I used to swap them out, carry a different one every week, its chain hooked onto my denim belt loop, the watch itself tucked into the tiny right-hand pocket designed solely for the purpose.

But no longer.

Waltham, Elgin, Hampden, Ingersoll, and the others, high-end or base-born, all now lie stored in cushioned darkness, their mainsprings having ticked down to quiet rest.

Now, my watch pocket is empty, for my wrist carries my watch.

It’s a scuffed and scarred thing, with a crystal that’s a bit scratched, a bit chipped. It isn’t very old—a score of years at most—and it is decidedly plain, with square hands and numbers on a simple white face. It doesn’t even have a mainspring, the coiled powerhouse of nearly every other watch I own, but runs on a battery.

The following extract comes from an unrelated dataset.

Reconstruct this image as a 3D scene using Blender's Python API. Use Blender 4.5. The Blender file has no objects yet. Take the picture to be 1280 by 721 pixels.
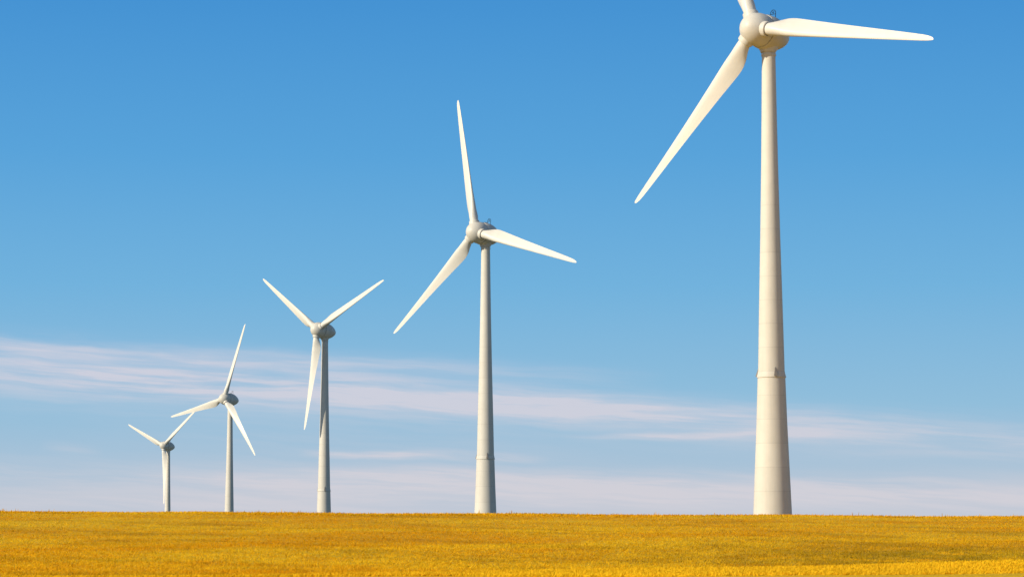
import bpy, bmesh, math, numpy as np
from mathutils import Vector, Matrix, noise
rng=np.random.default_rng(7)
sc=bpy.context.scene
sc.view_settings.view_transform='Standard'; sc.view_settings.look='None'; sc.view_settings.exposure=0
EYE=1.8
F=3300.0; PITCH=math.atan(294.5/3300); TILT=math.radians(5)

def lin(c):
    return tuple(((v/255)/12.92 if v/255<=.04045 else ((v/255+.055)/1.055)**2.4) for v in c)+(1,)

# ---------------- camera
cam=bpy.data.cameras.new("camera"); co=bpy.data.objects.new("camera",cam); sc.collection.objects.link(co)
cam.sensor_width=36; cam.lens=F/1280*36; cam.clip_start=.5; cam.clip_end=30000
co.location=(0,0,EYE); co.rotation_euler=(math.pi/2+PITCH,0,0); sc.camera=co

# ---------------- node helpers
class NB:
    def __init__(s,nt): s.nt=nt
    def n(s,t,**kw):
        x=s.nt.nodes.new(t)
        for k,v in kw.items(): setattr(x,k,v)
        return x
    def put(s,sock,v):
        if isinstance(v,(int,float)): sock.default_value=v
        elif isinstance(v,tuple): sock.default_value=v
        else: s.nt.links.new(v,sock)
    def m(s,op,a,b=0.0,c=None,clamp=False):
        x=s.n("ShaderNodeMath",operation=op,use_clamp=clamp)
        s.put(x.inputs[0],a); s.put(x.inputs[1],b)
        if c is not None: s.put(x.inputs[2],c)
        return x.outputs[0]
    def mixc(s,f,a,b,mode='MIX'):
        x=s.n("ShaderNodeMix",data_type='RGBA',blend_type=mode)
        s.put(x.inputs[0],f); s.put(x.inputs[6],a); s.put(x.inputs[7],b)
        return x.outputs[2]
    def comb(s,a,b,c=0.0):
        x=s.n("ShaderNodeCombineXYZ"); s.put(x.inputs[0],a); s.put(x.inputs[1],b); s.put(x.inputs[2],c); return x.outputs[0]
    def noise(s,vec,scale,detail=4,rough=.55,dist=0):
        x=s.n("ShaderNodeTexNoise"); s.put(x.inputs["Vector"],vec); x.inputs["Scale"].default_value=scale
        x.inputs["Detail"].default_value=detail; x.inputs["Roughness"].default_value=rough; x.inputs["Distortion"].default_value=dist
        return x.outputs[0]
    def ss(s,v,a,b,lo=0.0,hi=1.0):
        x=s.n("ShaderNodeMapRange",interpolation_type='SMOOTHSTEP'); s.put(x.inputs[0],v)
        x.inputs[1].default_value=a; x.inputs[2].default_value=b; x.inputs[3].default_value=lo; x.inputs[4].default_value=hi
        return x.outputs[0]
    def ramp(s,v,stops):
        x=s.n("ShaderNodeValToRGB"); s.put(x.inputs[0],v); e=x.color_ramp.elements
        while len(e)<len(stops): e.new(.5)
        for i,(p,c) in enumerate(stops): e[i].position=p; e[i].color=c
        return x.outputs[0]

# ---------------- world
w=bpy.data.worlds.new("World"); sc.world=w; w.use_nodes=True
nt=w.node_tree; B=NB(nt); bg=nt.nodes["Background"]; out=nt.nodes["World Output"]
SUN_EL=math.radians(24); SUN_AZ=math.radians(242)
sky=B.n("ShaderNodeTexSky",sky_type='NISHITA',sun_disc=False,sun_elevation=SUN_EL,sun_rotation=SUN_AZ)
nt.links.new(sky.outputs[0],bg.inputs[0]); bg.inputs[1].default_value=.09
tc=B.n("ShaderNodeTexCoord"); sp=B.n("ShaderNodeSeparateXYZ"); nt.links.new(tc.outputs["Generated"],sp.inputs[0])
X,Y,Z=sp.outputs
az=B.m('ARCTAN2',X,Y); hl=B.m('SQRT',B.m('ADD',B.m('MULTIPLY',X,X),B.m('MULTIPLY',Y,Y)))
U=B.m('MULTIPLY',az,1000.0); V=B.m('MULTIPLY',B.m('DIVIDE',Z,hl),1000.0)   # milliradians
stops=[(0,(190,198,212)),(18,(172,195,215)),(45,(145,190,219)),(90,(114,178,221)),(140,(89,163,218)),(198,(70,147,211)),(300,(45,118,190)),(420,(38,100,178))]
base=B.ramp(B.m('DIVIDE',V,420.0,clamp=True),[(a/420,lin(c)) for a,c in stops])
# clouds
warp=B.noise(B.comb(B.m('MULTIPLY',U,.009),B.m('MULTIPLY',V,.04)),1.0,4)
Vw=B.m('ADD',V,B.m('MULTIPLY',B.m('SUBTRACT',warp,.5),9.0))
sheared=B.m('ADD',Vw,B.m('MULTIPLY',U,.062))
fine=B.noise(B.comb(B.m('MULTIPLY',U,.02),B.m('MULTIPLY',sheared,.36)),1.0,8,.62)
fine=B.ss(fine,.33,.68)
soft=B.noise(B.comb(B.m('MULTIPLY',U,.008),B.m('MULTIPLY',sheared,.10),5.0),1.0,3,.5)
soft=B.ss(soft,.28,.62)
tex=B.m('ADD',.14,B.m('ADD',B.m('MULTIPLY',fine,.56),B.m('MULTIPLY',soft,.4)))
streaks=[(-150,54,210,9.5,-.06,.95),(-150,65,210,3.4,-.05,.6),(-40,48.5,170,5,-.062,.75),(60,40,160,5.0,-.065,.55),(150,32,120,6.5,-.045,.65),
 (-33,25.5,48,1.4,-.03,1.2),(70,33,52,1.2,.0,.9),(-60,30,110,6,-.05,.2),(-103,16,300,6,-.02,.75),(90,14.5,240,4.5,-.02,.9),(-165,28,12,1.8,-.12,.25),(0,8,400,4,0,.7)]
tot=None
for (u0,v0,hlen,wd,k,amp) in streaks:
    du=B.m('SUBTRACT',U,float(u0))
    dv=B.m('SUBTRACT',B.m('SUBTRACT',Vw,float(v0)),B.m('MULTIPLY',du,float(k)))
    q=B.m('DIVIDE',dv,float(wd)); a=B.m('POWER',2.718,B.m('MULTIPLY',B.m('MULTIPLY',q,q),-1.0))
    q2=B.m('DIVIDE',du,float(hlen)); b=B.m('SUBTRACT',1.0,B.m('MULTIPLY',q2,q2),clamp=True)
    t=B.m('MULTIPLY',B.m('MULTIPLY',a,b),float(amp))
    tot=t if tot is None else B.m('ADD',tot,t)
mask=B.m('MULTIPLY',tot,tex,clamp=True)
haze=B.m('MULTIPLY',B.ss(V,24,8),B.m('ADD',.2,B.m('MULTIPLY',soft,.3)))
cloudcol=B.mixc(B.ss(V,10,60),lin((214,210,217)),lin((217,212,222)))
c1=B.mixc(haze,base,lin((203,204,213)))
c2=B.mixc(B.m('MULTIPLY',mask,.8),c1,cloudcol)
bg2=B.n("ShaderNodeBackground"); nt.links.new(c2,bg2.inputs[0]); bg2.inputs[1].default_value=1.0
mx=B.n("ShaderNodeMixShader"); nt.links.new(B.ss(V,210,420),mx.inputs[0])
nt.links.new(bg2.outputs[0],mx.inputs[1]); nt.links.new(bg.outputs[0],mx.inputs[2]); nt.links.new(mx.outputs[0],out.inputs[0])

# ---------------- sun
sl=bpy.data.lights.new("sun",'SUN'); so=bpy.data.objects.new("sun",sl); sc.collection.objects.link(so)
sl.energy=4.7; sl.angle=math.radians(.5); sl.color=(1,.88,.68)
sd=Vector((math.sin(SUN_AZ)*math.cos(SUN_EL),math.cos(SUN_AZ)*math.cos(SUN_EL),math.sin(SUN_EL)))
so.rotation_euler=(-sd).to_track_quat('-Z','Y').to_euler(); so.location=(-60,-40,60)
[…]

It’s a run-of-the-mill Timex Indiglo wristwatch. And it is my father’s watch.

When my father died, five years ago, and I was cleaning out his last abode, his watch was included in his effects. It is the watch he wore every day, whether he was out fishing for steelhead, sneaking a smoke out back, or painting a landscape, and it is—as was he—basic, uncomplicated, quiet, easy to read, dependable, sturdy, and consistent.

For five years, it’s been on my wrist doing yeoman’s work, ticking away, showing me the wee hours with its cyan glow, keeping perfect time. I’ve never changed the battery, not once in those five years. It is, as I said, dependable, sturdy, and consistent.

Someday, it too will run down, its battery spent, and that day, I suppose, when the new battery clicks into place, that will be when the watch will stop being his, and will then be mine.